Indépendamment de ce FCCT, qui est un outil propre aux EPT, il existe par ailleurs un mécanisme national de péréquation pour le bloc communal qui a été mis en place par la loi de finances pour 2012 du 29 décembre 2011 : le Fonds de péréquation intercommunal et communal (FPIC), dont les règles de fonctionnement sont codifiées aux articles L. 2336-1 et suivants du CGCT.

Il s’agit d’un dispositif national de péréquation horizontale entre les communes et leurs groupements auquel les EPT et leurs communes membres participent, l’article L. 5219-8 du CGCT déclinant les règles du FPIC applicables au sein des EPT.

Dans le cadre de ce mécanisme, un prélèvement est calculé pour chaque ensemble intercommunal et est réparti entre l’EPT et ses communes membres selon des modalités fixées par les textes (article L. 2336-5 du CGCT) et un régime dérogatoire qui a été mis en place pour la MGP, les EPT et leurs communes membres et qui est décrit par le Conseil constitutionnel comme suit :

« Les règles particulières de contribution au FPIC applicables sur le territoire de la métropole du Grand Paris sont prévues par l’article L. 5219-8 du CGCT.
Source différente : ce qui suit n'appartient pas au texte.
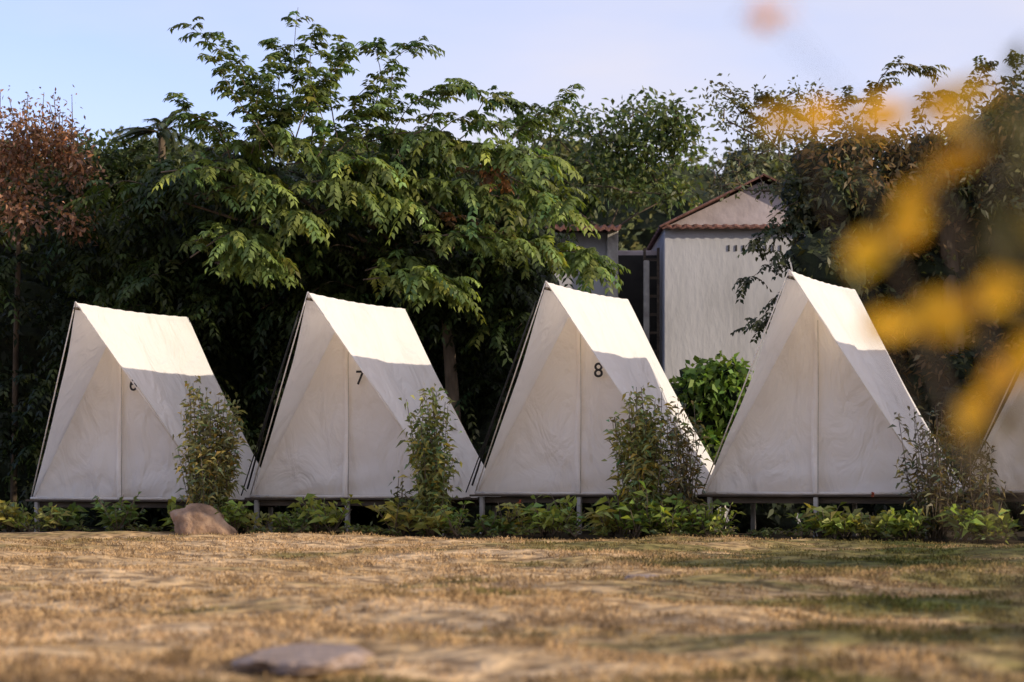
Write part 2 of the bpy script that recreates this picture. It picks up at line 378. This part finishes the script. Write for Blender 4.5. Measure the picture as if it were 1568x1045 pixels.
# ---------------------------------------------------------------- vegetation
GREEN=(.07,.105,.028); RUST=(.22,.12,.08)
def tree(name,x,y): return empty(name,(0,0,0))
e=tree('feathery_tree',0,0); LV=Leaves();TB=Tubes()
tb=P(690,815,31.6); fork=P(680,430,31.6)
TB.add([tb,P(696,650,31.6),P(688,540,31.6),fork],.11,.07,8)
def lim(*a): return [P(*q) for q in a]
mains=[lim((680,430,31.6),(560,340,31.5),(500,270,31.4),(480,220,31.2)),lim((680,430,31.6),(520,350,31.2),(430,280,31),(400,230,31)),
 lim((680,430,31.6),(650,320,31.5),(610,240,31.3),(600,200,31)),lim((680,430,31.6),(780,320,31.6),(850,240,31.6)),
 lim((680,430,31.6),(440,360,31.3),(280,310,31.2)),lim((680,430,31.6),(700,350,31),(640,300,30.8))]
for m in mains: TB.add(m,.04,.012,6)
ups=[((478,230),(462,110),(445,-5)),((440,220),(430,130),(425,55)),((410,230),(360,100),(280,25)),((430,240),(370,160),(320,90)),((350,240),(300,170),(262,145)),
 ((520,220),(515,130),(505,60)),((560,210),(585,120),(570,65)),((590,200),(610,90),(655,60)),((640,210),(670,150),(725,130)),((500,200),(475,100),(485,25)),
 ((450,210),(500,120),(545,80)),((700,220),(740,160),(790,155)),((780,230),(830,170),(880,145)),((560,230),(540,150),(610,100)),((420,210),(390,120),(325,55)),
 ((600,230),(640,150),(690,130)),((400,230),(390,160),(415,90)),((640,230),(700,180),(760,190)),((360,250),(340,190),(300,190)),((460,230),(430,150),(375,120)),
 ((420,240),(440,180),(480,130)),((520,240),(540,190),(590,160)),((480,240),(500,180),(470,120)),((380,240),(410,190),(440,150))]
for u in ups:
    dd=rng.uniform(30,31.5); pts=[P(p[0]+rng.normal()*4,p[1]+rng.normal()*4,dd) for p in u]
    branch_fronds(LV,TB,pts,29,L=.26,ll=.12,col=np.array((.115,.155,.045))*rng.uniform(.8,1.2),r=.010,droop=.5,spread=.8,pairs=6,wig=.05,lw=.045)
tiers=[((560,270),(680,280),(800,320)),((640,370),(730,345),(840,385)),((250,262),(330,245),(420,275)),((430,300),(500,290),(560,300)),((470,330),(560,300),(640,310)),((600,440),(650,420),(700,440)),
 ((290,380),(350,350),(400,370)),((380,320),(440,320),(470,330)),((300,300),(380,290),(440,310)),((760,270),(830,290),(870,320)),((700,230),(780,230),(860,250)),((330,400),(380,385),(440,395)),
 ((560,420),(620,400),(660,430)),((440,250),(520,240),(600,260)),((560,210),(640,200),(720,220)),((330,230),(400,215),(470,225)),((840,395),(890,385),(925,410))]
for u in tiers:
    for q in range(2):
        dd=rng.uniform(30.3,31.0); j=rng.normal(size=(3,2))*7; pts=[P(p[0]+j[i][0],p[1]+j[i][1],dd-.25*i) for i,p in enumerate(u)]
        branch_fronds(LV,TB,pts,26,L=.38,ll=.135,col=(.15,.20,.055),r=.011,droop=.65,spread=.9,pairs=8,amt=.35)  # raised leaf colour paints the sunlit highlights of the tiers
for i in range(185):
    px=rng.uniform(200,850); lo=160+ (abs(px-560)/350)**2*80; py=lo+50+rng.uniform(0,1)**1.1*(280-.1*abs(px-600)); dd=rng.uniform(31.1,32.9)
    w=rng.uniform(40,100)*rng.choice([-1,1])
    if px+w>860 and py>290: w=-abs(w)
    p0=P(px,py,dd);p1=P(px+w*.5,py-14,dd-.2);p2=P(px+w,py+12,dd-.4)
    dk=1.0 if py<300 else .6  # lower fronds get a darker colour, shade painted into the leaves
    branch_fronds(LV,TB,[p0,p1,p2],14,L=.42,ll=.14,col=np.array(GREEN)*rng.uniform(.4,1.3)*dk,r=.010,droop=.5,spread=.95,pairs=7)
for u in [((700,270),(740,250),(770,290)),((660,340),(720,330),(760,350)),((740,230),(765,235),(775,270))]:
    branch_fronds(LV,TB,[P(p[0],p[1],30.5) for p in u],9,L=.3,ll=.1,col=(.24,.12,.06),r=.01,droop=.5,spread=.8,pairs=6)
LV.build('foliage',M_leaf,e); TB.build('trunk_and_limbs',M_bark,e)
e=tree('hedgerow',0,0); LV=Leaves(); cs=[];rs=[]
for i in range(150):
    px=rng.uniform(-160,870); top=265+40*math.sin(px*.011)+(0 if px>150 else 10); py=rng.uniform(top+50,790); dd=rng.uniform(33,34.2)
    if px>800 and py<480: continue
    cs.append(P(px,py,dd)); rs.append(rng.uniform(.5,.8))
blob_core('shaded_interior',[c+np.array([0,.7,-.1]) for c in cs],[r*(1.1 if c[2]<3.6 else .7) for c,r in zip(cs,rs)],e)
clumps(LV,cs,rs,290,.16,.075,(.028,.040,.016),.3)
cs2=[P(rng.uniform(-60,320),rng.uniform(240,330),33.4) for _ in range(30)];clumps(LV,cs2,[.5]*30,420,.14,.06,(.055,.075,.026),.3)
for i in range(220):
    px=rng.uniform(-60,870);py=rng.uniform(300,760);dd=rng.uniform(31.6,32.6)
    if px>800 and py<480: continue
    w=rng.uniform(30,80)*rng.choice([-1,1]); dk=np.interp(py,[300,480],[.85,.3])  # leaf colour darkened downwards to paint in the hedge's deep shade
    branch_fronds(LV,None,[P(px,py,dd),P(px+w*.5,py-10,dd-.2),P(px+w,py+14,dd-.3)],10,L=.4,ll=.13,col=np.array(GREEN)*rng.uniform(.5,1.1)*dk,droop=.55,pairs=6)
LV.build('foliage',M_leaf,e)
e=tree('undergrowth',0,0); LV=Leaves(); cs=[];rs=[]
for i in range(90):
    px=rng.uniform(-60,1640); x,dd=rowpos(px,rng.uniform(2.8,4.2)); cs.append(np.array([x,dd,rng.uniform(.1,1.0 if px<1000 else .8)])); rs.append(rng.uniform(.35,.55))
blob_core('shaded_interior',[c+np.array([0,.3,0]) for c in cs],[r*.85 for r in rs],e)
clumps(LV,cs,rs,340,.12,.06,(.03,.042,.016)); LV.build('foliage',M_leaf,e)
e=tree('russet_tree',0,0); LV=Leaves();TB=Tubes();cs=[];rs=[]
for i in range(40):
    px=rng.uniform(-120,140);py=rng.uniform(180,345)+max(0,px-60)*.4;cs.append(P(px,py,31.3+rng.uniform(-.4,.6)));rs.append(rng.uniform(.22,.45))
clumps(LV,cs,rs,900,.085,.045,RUST,.35,surf=.8)
TB.add([P(20,800,32.8),P(25,500,32.8),P(30,330,31.5)],.05,.03,7)
for i in range(16):
    px=rng.uniform(-40,110); x1=px+rng.uniform(-25,25); b=P(px,260,31.5);t=P(x1,rng.uniform(135,200),31.5)
    TB.add([b,(b+t)/2+.03,t],.012,.004,4)
    k=50; f=rng.uniform(0,1,(k,1)); LV.add(b*(1-f)+t*f+rng.normal(size=(k,3))*.07,rng.normal(size=(k,3)),.07,.03,vary(RUST,k,.35))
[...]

* Une première dérogation concerne l’ensemble intercommunal désigné comme contributeur au FPIC.

Le législateur a exclu que la métropole du Grand Paris, bien qu’elle soit un EPCI à fiscalité propre à statut particulier, puisse faire partie des contributeurs au FPIC. Il a désigné, à la place, les EPT comme ensembles intercommunaux contribuant au FPIC.

 * Une seconde dérogation au régime de droit commun concerne les règles de répartition du prélèvement entre les EPT et les communes :

– Par dérogation aux règles normales de répartition du prélèvement opéré au titre du FPIC au sein de l’ensemble intercommunal contributeur, le prélèvement supporté par un EPT est « égal à la somme des prélèvements supportés en 2015 par les groupements à fiscalité propre qui lui préexistaient » (a de l’article L. 5219-8 du CGCT) ;

 – Par ailleurs, le b du même article L. 5219-8 du CGCT (les dispositions objet de la décision commentée) instaure une règle dérogatoire qui fige la clé de répartition du montant restant dû par les communes membres d’un EPT de la métropole du Grand Paris.

 Ces dispositions prévoient en effet que le montant de la contribution au FPIC restant à répartir entre les communes membres de l’EPT l’est « en fonction des prélèvements de chaque commune calculés en 2015 en application du premier alinéa du II de l’article L. 2336-3 et, pour les communes n’appartenant pas à un groupement à fiscalité propre en 2015, en fonction des prélèvements calculés en 2015 en application du I du même article ».

 Le législateur a ainsi fait le choix d’une répartition dérogatoire de la contribution au FPIC au sein des ensembles intercommunaux de la métropole du Grand Paris consistant :

 – d’une part, à « geler » le prélèvement dû par chaque EPT, en valeur absolue, au niveau de ce qu’étaient les prélèvements supportés par les EPCI qui lui préexistaient en 2015 ;

– et, d’autre part, à répartir le reste du prélèvement dû par les communes membres de l’EPT en fonction d’une clé, elle aussi figée et déterminée à partir des prélèvements calculés pour ces communes en 2015 en application des dispositions de droit commun » (Commentaire Décision n° 2024-1085 QPC du 25 avril 2024 Commune de Saint-Cloud)

Et c’est précisément la répartition dérogatoire de la contribution au FPIC entre les EPT qui a été contesté par la commune de Saint-Cloud devant le Conseil constitutionnel par le truchement d’une QPC.

Le Conseil constitutionnel a sanctionné cette disposition estimant que la pérennisation d’une règle dérogatoire pour les prélèvements des communes membres d’un EPT qui tient compte de manière pérenne des plafonnements appliqués en 2015 au profit de certaines d’entre-elles caractérisait une atteinte à l’égalité devant les charges publiques. En effet, cette règle laisse subsister une différence de traitement entre les communes sans prendre en compte l’évolution de leurs capacités contributives.

Du point de vue très pratique, le Conseil constitutionnel a reporté la date d’abrogation des dispositions contestées au 1er janvier 2025 et a enjoint les juridictions saisies de recours dont l’issue dépend de l’application des dispositions déclarées inconstitutionnelles de surseoir à statuer jusqu’à l’entrée en vigueur d’une nouvelle loi ou, au plus tard, jusqu’au 1er janvier 2025.